Nicola Grabiele
December 16 2007 – January 27 2008
Nicola Grabiele was born the son of Italian immigrants; his work is very influenced by his family’s past and tradition. In his studio one will find a big green suitcase, which was used more than 40 years ago by his parents to bring all of their belongings to Switzerland. This is by no means a coincidence; the past plays an important role in almost all of his paintings.
In the main hall of the Kunsthalle the big issues of human life are dominating. One four-part painting deals with Baptism. According to Grabiele, Baptism, is the official initiation into a social tradition which is still dominated by mostly religious values. Another image, a large format painting Sapore di Sale, shows a mother standing up to her knees in the sea and holding her two children by the hand. The reference to the salty breeze is clearly a metaphor for the permanent longing for an often idealised past; a longing that tourists from middle Europe share with the immigrants who have left their Mediterranean home.

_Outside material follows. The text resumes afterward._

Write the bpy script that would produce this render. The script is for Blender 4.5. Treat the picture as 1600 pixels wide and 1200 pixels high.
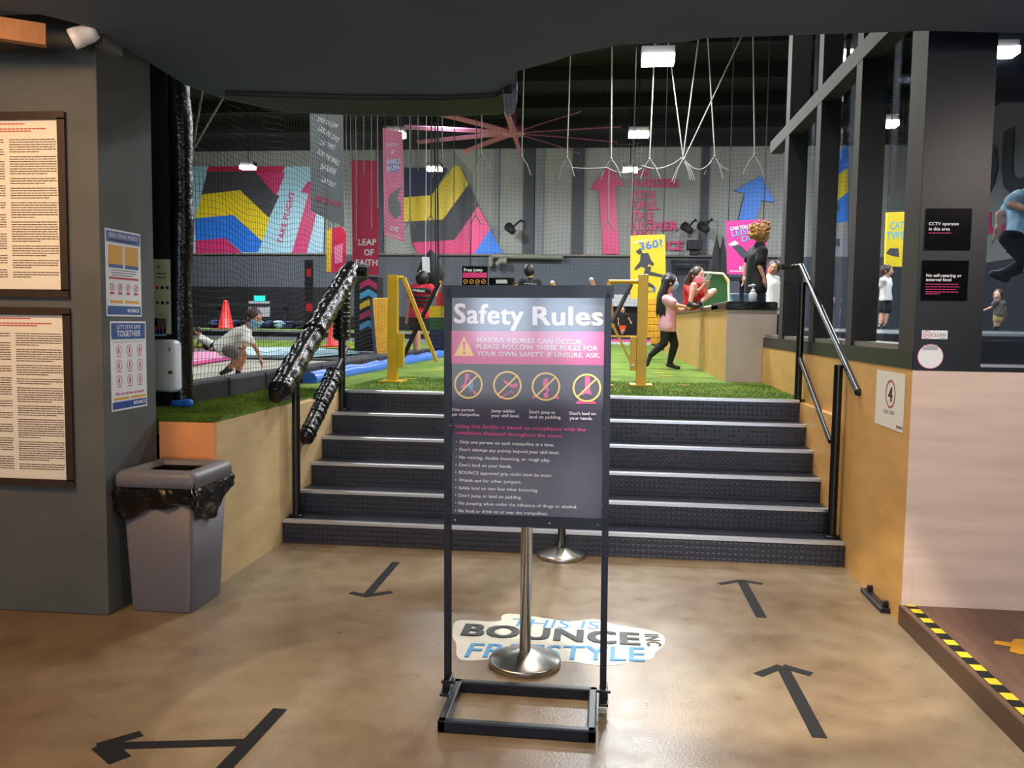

In the second hall life itself is in the limelight, especially its social parts. Friends, acquaintances and relatives meet at tables in a style that sometimes reminds one of the Eucharist. The protagonists do not necessarily know each other in real life but come from a big collection of old family photos and are re-arranged into new constellations within the painting. This collage-like procedure allows play amongst the fictitious encounters as well as to suggest relations between people that might have been but were not meant to be.